Machlis:  I think there’s lots of reasons. One is the extraordinary beauty of these ecosystems.  Secondly, and it comes from our title of the work, they are sentinels, warning us about broader deeper changes that we might not always see. The third reason is that our attitudes toward conserving pinon pine and juniper have changed dramatically. As late as 1980, chaining to destroy as much as they could to make it open for cattle was the standard practice accepted as conservation for other purposes. And we’ve had a major turnaround to understand the value of juniper and pinyon pine ecosystems, not just because they’re under stress, not just because they’re beautiful, but because we better understand them now, for their complexity and value.

Science Moab:  Why was the project done in  Bears Ears, and Grand Staircase Escalante?

Anderson:  Bruce and I have been working on these projects for about a dozen years in different parts of the country. In collaborating with Gary and trying to understand what’s happening in this part of the country. We wanted to bring specificity to the project. And one of the most important things to us was that it’s located in a publicly owned National Space, like a national monument like Bears Ears and Grand Staircase. One way that we found to be effective to connect the artwork and the science and these projects with the public is if we all have a shared kind of stake in the places that we’re looking at, in the places we’re talking about. And so publicly on lands are a great way of doing that. 

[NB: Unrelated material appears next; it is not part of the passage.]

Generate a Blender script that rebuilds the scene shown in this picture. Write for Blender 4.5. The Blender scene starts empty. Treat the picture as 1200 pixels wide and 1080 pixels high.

Science Moab:  So you’ve put something together, where you’ve all contributed very specific items, I’d love to hear you each talk about your contribution to the project.

Crownover:  All these projects are really based in a particular place. So I kind of want to wrap my mind around, okay, what is this place? The idea for me is just to go to that place with little pieces of paper and a phone camera and to spend time, I mean, it’s really about being in that place, it’s really nice to make drawings and paintings for me, because it forces me to sit and stare at something for a long time. When I go back to my studio in Madison, that’s when the real artistic work begins. the process of the technique that Todd and I both do is called reductive woodcut. So you’re using one piece of wood to get all of your colors, all of your information comes from one piece of wood.It’s sort of a tricky process. I’m not really trying to adhere necessarily to the painting that I made or the drawing, I’m letting the print dictate a little bit of the process itself. I’m really trying to devote some of my personality and the integrity that I have towards these places. I want that to come through in the artwork and that takes time.

Machlis:  After a day of looking at the different trees and walking with Todd and trying to learn about how he saw this as an artist, I would journal and I would write notes. As the collaboration developed, the texts became what we call word paintings. The words weren’t just what they said, but how they were put together and how they were visualized. And so I worked with Todd to make sure that the word paintings actually had a visual component to them as important as the text. 

Science Moab:  This collaboration of art and science has been put together in what’s called artists books, they’re considered artwork in and of themselves. They are on display at USU Blanding and USU Moab until May.

Anderson:  One of the things that art can do is that it has this great ability to serve as a tool to dialogue with future generations. So the goal for these books is to also leave a trace, a small bit of information about some of the things that we were thinking about the early 21st century things we cared about the state of the environment in this particular place here, and as a way of informing future generations of what we’ve been working on. We’re trying to talk about the present moment, why these things are important, but then also extend that conversation through time, something that can outlive all three of us.